Your goal>
Nothing outside the range from the line with "Model this scene" to the line with "from mathutils import Matrix, Vector" belongs in the copy, and no pictures do either; repeat that range exactly.

(Entries with scene source code)
════════════════════

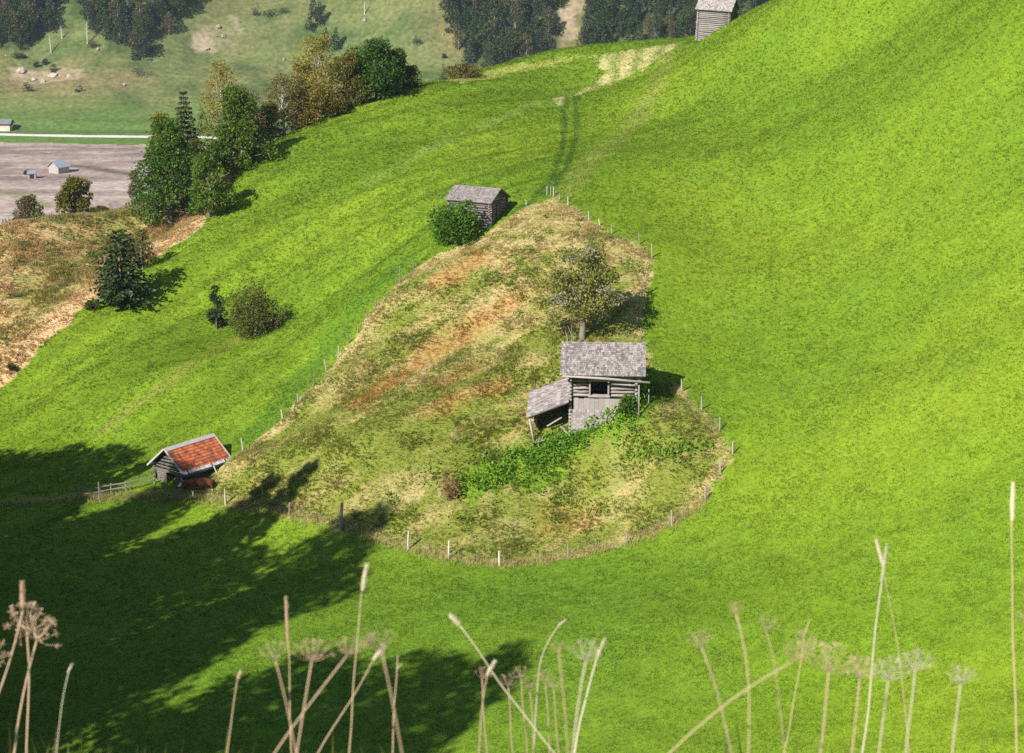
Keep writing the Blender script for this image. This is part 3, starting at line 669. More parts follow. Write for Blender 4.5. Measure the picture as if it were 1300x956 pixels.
# --- the grey log hut with the lean-to
def main_hut():
    b = pt(722, 549); lift = 0
    t = thing('log_hut', 'grey shingled log hut with a square dark opening and a lean-to on its side', 'hut', (b[0], b[1], b[2]), math.radians(-4))
    Wx, Dy = 4.45, 3.5; zE = 4.35; zR = 5.90; x0 = .1
    sp = .25
    op = (1.40, 2.66); oz = (2.72, 3.62)
    mb = MB()
    def front(z):
        if z < 2.40: return []
        if oz[0]-.06 < z < oz[1]+.05: return [(0, (op[0]-.08-x0)/Wx), ((op[1]+.08-x0)/Wx, 1)]
        return [(0, 1)]
    logs(mb, (x0, .12), (x0+Wx, .12), 0, zE-.05, sp, .22, GREY*1.02, .76, 0, front)
    logs(mb, (x0, Dy), (x0+Wx, Dy), 0, zE-.05, sp, .22, GREY, .95)
    for xx in (x0, x0+Wx): logs(mb, (xx, .12), (xx, Dy), -.2, zR-.15, sp, .22, GREY*.96, .92, .5, gable_trim(Dy, zE, zR-.1, Dy/2))
    mb.build('log_wall', M_WOOD, t, True)
    mb = MB()   # upright planks, then a skirt of shingles below
    x = x0+.22
    while x < x0+Wx-.25:
        w = RNG.uniform(.24, .42); box(mb, (x+w/2, .0, 2.02), (w/2-.004, .022, .42+RNG.uniform(-.03, .03)), None, wcol(GREY*1.12, .14)); x += w
    mb.build('plank_panel', M_WOOD, t)
    mb = MB(); slab(mb, (x0+.05, -.035, 1.64), (1, 0, 0), (0, -.05, -.9987), Wx-.1, 1.8, .03, GREY*.7)
    shingle_plane(mb, (x0+.05, -.035, 1.64), (1, 0, 0), (0, -.05, -.9987), Wx-.1, 1.8, 10, .19, .014, GREY*1.03, .2)
    mb.build('shingle_skirt', M_SHINGLE, t)
    mb = MB(); c = GREY*1.1
    for xx in op: box(mb, (xx, -.0, (oz[0]+oz[1])/2), (.055, .13, (oz[1]-oz[0])/2+.05), None, wcol(c))
    box(mb, ((op[0]+op[1])/2, -.03, oz[1]+.12), ((op[1]-op[0])/2+.1, .13, .07), None, wcol(c)); box(mb, ((op[0]+op[1])/2, -.02, oz[0]-.10), ((op[1]-op[0])/2+.1, .13, .06), None, wcol(c))
    mb.build('opening_frame', M_WOOD, t)
    mb = MB(); box(mb, (x0+Wx/2, Dy/2, 2.0), (Wx/2-.15, Dy/2-.2, .04), None, GREY*.5); mb.build('floor_boards', M_WOOD, t)
    r = roof(t, 5.75, 5.1, zR+.02, zE-.12, -.60, GREY*.90, 16, .14, .024, var=.42)
    r.location = (0, Dy/2+.0, 0)
    mb = MB()
    for yy, zz in ((-.42, zE-.10), (Dy+.42, zE-.10), (Dy/2, zR-.12)): tube(mb, [(-.3, yy, zz), (x0+Wx+.75, yy, zz+.0)], (.085, .07), 7, wcol(GREY*.85))
    mb.build('purlin', M_WOOD, t, True)
    mb = MB(); tube(mb, [(-.42, -.78, zE-.18), (2.4, -.80, zE-.30), (5.45, -.82, zE-.52)], (.07, .08, .075), 8, GREY*1.25, True, .03); mb.build('gutter_log', M_WOOD, t, True)
    for xx in (x0+.05, x0+Wx+.28):
        mb = MB(); tube(mb, [(xx, -.62, zE-.62 if xx > 2 else zE-.55), (xx, .1, zE-.25)], .05, 6, wcol()); mb.build('gutter_bracket', M_WOOD, t, True)
    mb = MB(); tube(mb, [(x0+Wx+.20, -.45, .8), (x0+Wx+.16, -.50, zE-.42)], (.06, .05), 6, wcol(GREY*1.1)); mb.build('post', M_WOOD, t, True)
    # the lean-to, falling away to one side
    A = np.array([-.02, 2.9, 3.15]); B_ = np.array([-.02, -.55, 2.3]); Cc = np.array([-2.85, -.60, 1.15]); Dd = np.array([-2.75, 2.9, 2.05])
    mb = MB(); us = (Cc-B_)/np.linalg.norm(Cc-B_); ux = (A-B_); Lx = np.linalg.norm(ux); ux /= Lx
    slab(mb, B_, ux, us, Lx, np.linalg.norm(Cc-B_), .05, GREY*.6); shingle_plane(mb, B_, ux, us, Lx, np.linalg.norm(Cc-B_), 10, .15, .02, GREY*.95, .38)
    mb.build('lean_to_roof', M_SHINGLE, t)
    mb = MB(); tube(mb, [(-2.68, -.42, 1.12), (-2.30, -.5, -.8)], (.075, .085), 7, GREY*1.25, True, .04); mb.build('post', M_WOOD, t, True)
    mb = MB(); logs(mb, (-2.3, 2.6), (-.1, 2.6), -.2, 1.7, .26, .1, GREY*.8, .9); logs(mb, (-2.3, .4), (-2.3, 2.6), .2, 1.0, .26, .1, GREY*.8, .9); mb.build('lean_to_wall', M_WOOD, t, True)
    mb = MB(); beam(mb, (-2.65, -.3, 1.10), (-.05, -.25, 2.15), .09, .11, GREY*.8); mb.build('rafter', M_WOOD, t); mb = MB(); beam(mb, (-2.5, 2.5, 1.85), (-.05, 2.5, 2.8), .09, .11, GREY*.8); mb.build('rafter', M_WOOD, t)
    # boards and poles lying about
    q = thing('loose_board', 'pale board leaning in the dark shelter of the lean-to', 'board', (0, 0, 0)); mb = MB()
    R = np.array([[math.cos(math.radians(-4)), -math.sin(math.radians(-4)), 0], [math.sin(math.radians(-4)), math.cos(math.radians(-4)), 0], [0, 0, 1]])
    W_ = lambda p: R@np.array(p)+b
    bpy.data.objects.remove(q)
    mb = MB(); beam(mb, W_((-1.5, .2, .35)), W_((-.5, .4, .95)), .16, .05, GREY*1.3); tag(mb.build('loose_board', M_WOOD), 'pale board leaning in the dark shelter of the lean-to', 'board')
    mb = MB(); beam(mb, W_((-.55, -.35, .55)), W_((.25, -.55, -.15)), .12, .05, GREY*1.3); tag(mb.build('plank', M_WOOD), 'short pale plank slanting against the log ends at the hut corner', 'plank')
    mb = MB(); o = W_((-2.1, -.75, -.75)); 
    for k in range(4): beam(mb, o+[-.32+.2*k, 0, .05+.08*k], o+[-.22+.2*k, -.1, .42+.08*k], .05, .03, GREY*1.4)
    beam(mb, o+[-.4, .0, .12], o+[.5, -.05, .42], .05, .04, GREY*1.35); beam(mb, o+[-.3, .02, .05], o+[.12, -.12, -.62], .06, .05, GREY*1.25)
    tag(mb.build('hay_rake', M_WOOD), 'broken pale wooden rake head lying at the foot of the lean-to post', 'rake')
main_hut()

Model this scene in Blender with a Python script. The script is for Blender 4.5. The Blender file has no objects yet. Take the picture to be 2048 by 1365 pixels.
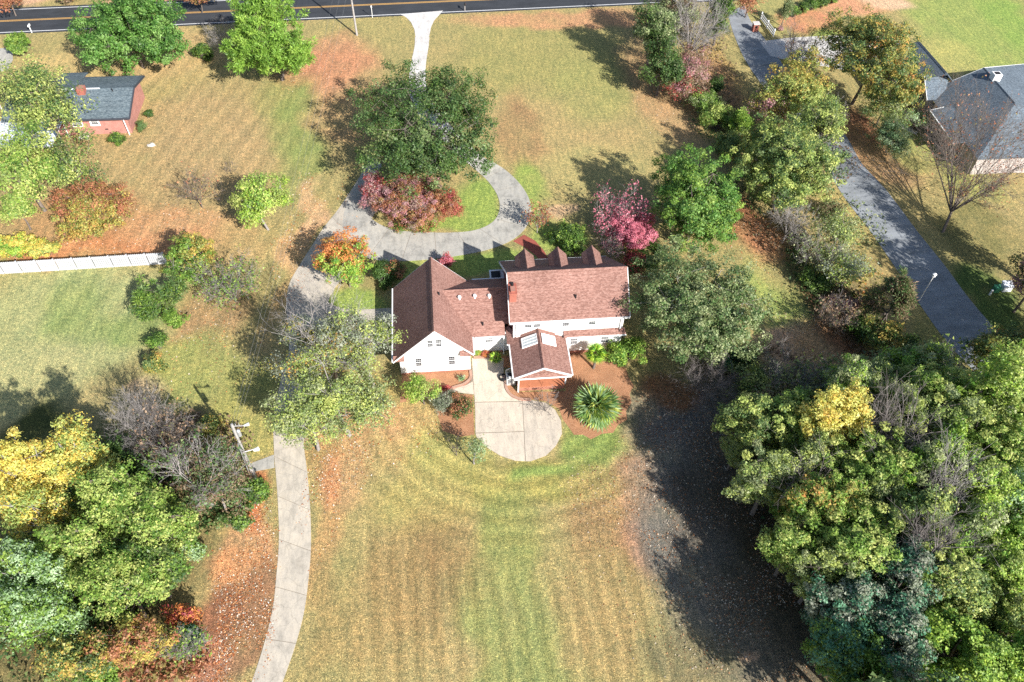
import bpy, bmesh, math, random
import numpy as np
from mathutils import Matrix, Vector

SC = bpy.context.scene
COL = SC.collection
# ------------------------------------------------------------------ camera
PITCH, ROLL, YAW = math.radians(49.69), math.radians(2.09), math.radians(6.98)
FPX, CX, CY, CAMH = 1600.0, 1024.0, 682.5, 66.0
_f = np.array([math.sin(YAW)*math.cos(PITCH), math.cos(YAW)*math.cos(PITCH), -math.sin(PITCH)])
_r = np.array([math.cos(YAW), -math.sin(YAW), 0.0])
_u = np.cross(_r, _f)
RT = math.cos(ROLL)*_r + math.sin(ROLL)*_u
UP = -math.sin(ROLL)*_r + math.cos(ROLL)*_u
CAM = np.array([0, 0, CAMH])
cam = bpy.data.objects.new('camera', bpy.data.cameras.new('camera'))
COL.objects.link(cam)
m = Matrix.Identity(4)
for i in range(3):
    m[i][0], m[i][1], m[i][2], m[i][3] = RT[i], UP[i], -_f[i], CAM[i]
cam.matrix_world = m
cam.data.sensor_width = 36; cam.data.lens = 36*FPX/2048
cam.data.clip_start = 0.5; cam.data.clip_end = 3000
SC.camera = cam
# ------------------------------------------------------------------ light
SUN_AZ, SUN_EL = math.radians(122.5-180), math.radians(33.5)     # direction towards the sun, counted from +x
sv = Vector((math.cos(SUN_EL)*math.cos(SUN_AZ), math.cos(SUN_EL)*math.sin(SUN_AZ), math.sin(SUN_EL)))
sun = bpy.data.objects.new('sun', bpy.data.lights.new('sun', 'SUN'))
sun.data.energy = 5.0; sun.data.angle = math.radians(0.5); sun.data.color = (1.0, 0.965, 0.91)
sun.rotation_euler = sv.to_track_quat('Z', 'Y').to_euler(); sun.location = (40, -40, 60)
COL.objects.link(sun)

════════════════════

Answer to the exercise>
Model this scene in Blender with a Python script. The script is for Blender 4.5. The Blender file has no objects yet. Take the picture to be 2048 by 1365 pixels.
import bpy, bmesh, math, random
import numpy as np
from mathutils import Matrix, Vector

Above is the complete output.